Amy Seiwert worked with her mentor Michael Smuin for eight of her nine years as a dancer with Smuin Ballet and is also Smuin’s past Choreographer-in-Residence. San Francisco Guardian wrote, “She quite possibly is the Bay Area’s most original dance thinker.” Named one of “25 to Watch” by Dance Magazine, her first full evening of choreography was listed one of the “Top 10” dance events of 2007 by the San Francisco Chronicle. Other awards include a Bay Area Isadora Duncan Dance Award, or “IZZIE” for Outstanding Choreography and a “Goldie” from the San Francisco Bay Guardian. Seiwert’s choreographic works have been supported by the National Endowment for the Arts, The Kenneth Rainin Foundation, ODC Theater, Yerba Buena Center for the Arts, and The Joyce Theater. Her work is in the repertory of Washington, Atlanta, Oakland, Sacramento, Colorado, Louisville, Cincinnati, Carolina, Oklahoma City, Dayton, Milwaukee, and American Repertory Ballets, as well as Smuin, BalletMet, AXIS Dance, Robert Moses’ KIN, and Ballet Austin. From July 2018-2020, Seiwert was Artistic Director of Sacramento Ballet. 

“In 1994, Michael Smuin set out to “infuse ballet with the rhythm, speed, and syncopation of American popular culture.”

In 1994, Michael Smuin set out to “infuse ballet with the rhythm, speed, and syncopation of American popular culture,” and Smuin Contemporary Ballet (née Smuin Ballets/SF, or more recently, Smuin Ballet) was born. Michael Smuin’s vision lives on following his sudden passing in 2007, and the Company continues to push the boundaries of contemporary ballet within a distinctly modern style, combining classical ballet training, technique, and artistry with uncommon physicality and expression.

Company Founder Michael Smuin was born on October 13, 1938, in Missoula, Montana. Smuin studied tap dancing as a child and became instantly enamoured with ballet when his mother took him to see the Ballet Russe on tour at the University of Montana. At the age of 15, Smuin moved to Salt Lake City to study dance on scholarship at the University of Utah. A few years later, San Francisco Ballet director Lew Christensen recruited Smuin for San Francisco Ballet, where he danced for six years. Smuin took a leave of absence from the company in 1962 to relocate to New York, where he performed in Bob Fosse’s Little Me on Broadway. During this time, Smuin created a nightclub act with his then-wife and fellow dancer Paula Tracy. Their “well-disguised ballet,” as Smuin would call it, toured widely and was billed alongside such entertainers as Louis Armstrong, Peggy Lee, and Frank Sinatra. The act later appeared on television on The Ed Sullivan Show, The Hollywood Palace, and Bell Telephone Hour, among others. Smuin joined American Ballet Theatre in 1965, where he choreographed Pulcinella Variations, The Catherine Wheel, Eternal Idol and several other pieces for the company before returning to San Francisco in 1973. During his years in New York he also worked with Leonard Bernstein, choreographing Candide.

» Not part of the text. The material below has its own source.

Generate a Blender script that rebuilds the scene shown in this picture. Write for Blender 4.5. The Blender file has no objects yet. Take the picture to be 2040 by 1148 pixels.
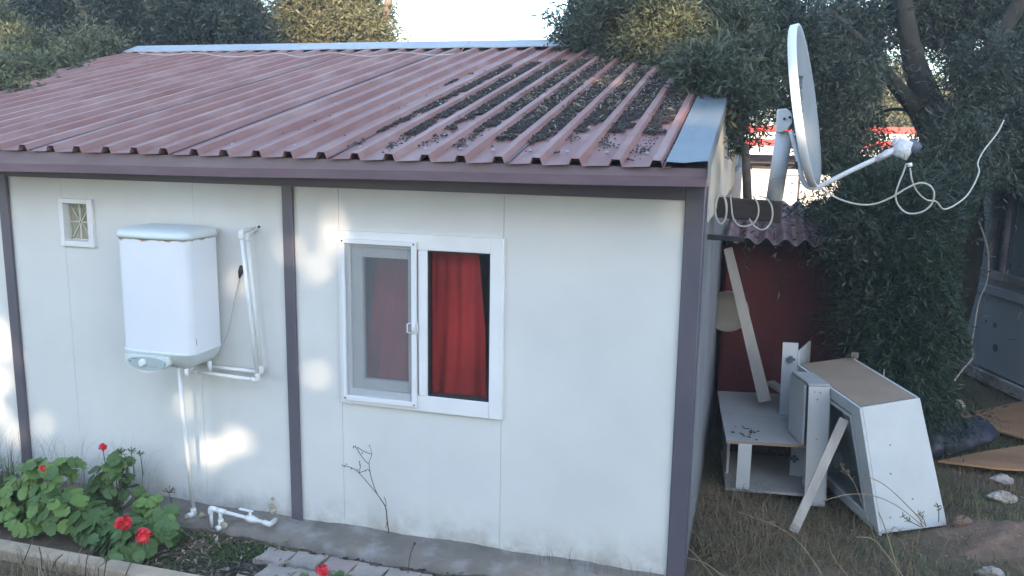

Smuin spent 12 years as a choreographer and co-director of San Francisco Ballet, a period that coincided with his direction of Sophisticated Ladies on Broadway. Smuin served as Artistic Director of San Francisco Ballet until 1985, and was instrumental in raising the company’s profile in the international arts community. His ventures included serving as co-chairman of the National Endowment for the Arts dance panel (1979-1981), staging a performance at the White House, and presenting his Romeo and Juliet and his Emmy Award-winning feature A Song for Dead Warriors for PBS’s Dance in America program. In 1988, Smuin received both a Tony and a Drama Desk Award for his choreography for Anything Goes.

Outside of ballet and Broadway, Smuin choreographed several Francis Ford Coppola films, some of which include Rumble Fish, The Cotton Club and Bram Stoker’s Dracula. His choreography can also be seen in such films as A Walk in the Clouds, The Joy Luck Club, The Fantastiks, and Star Wars: Episode VI – Return of the Jedi (Special Edition).

Michael Smuin’s ballets are currently in the repertories of major dance companies around the country. Since founding Smuin Contemporary American Ballet in 1994, he created 40 new works for his company alone. His creations range from classical, as seen in his acclaimed September 11th tribute, Stabat Mater (2002), and Carmina Burana (1997), to the innovative Bluegrass/Slyde with its revolving-pole set, to one-act story ballets like Pinocchio (1999) and  Zorro (2003). Many of Smuin’s ballet’s boast a touch of Broadway flair, such as the wildly popular Dancin’ With Gershwin (2001) and Fly Me to the Moon (2004).

Smuin passed away suddenly on April 23, 2007, surrounded by his dancers while teaching company class. His vision, style, and energy remain with the Company to this day.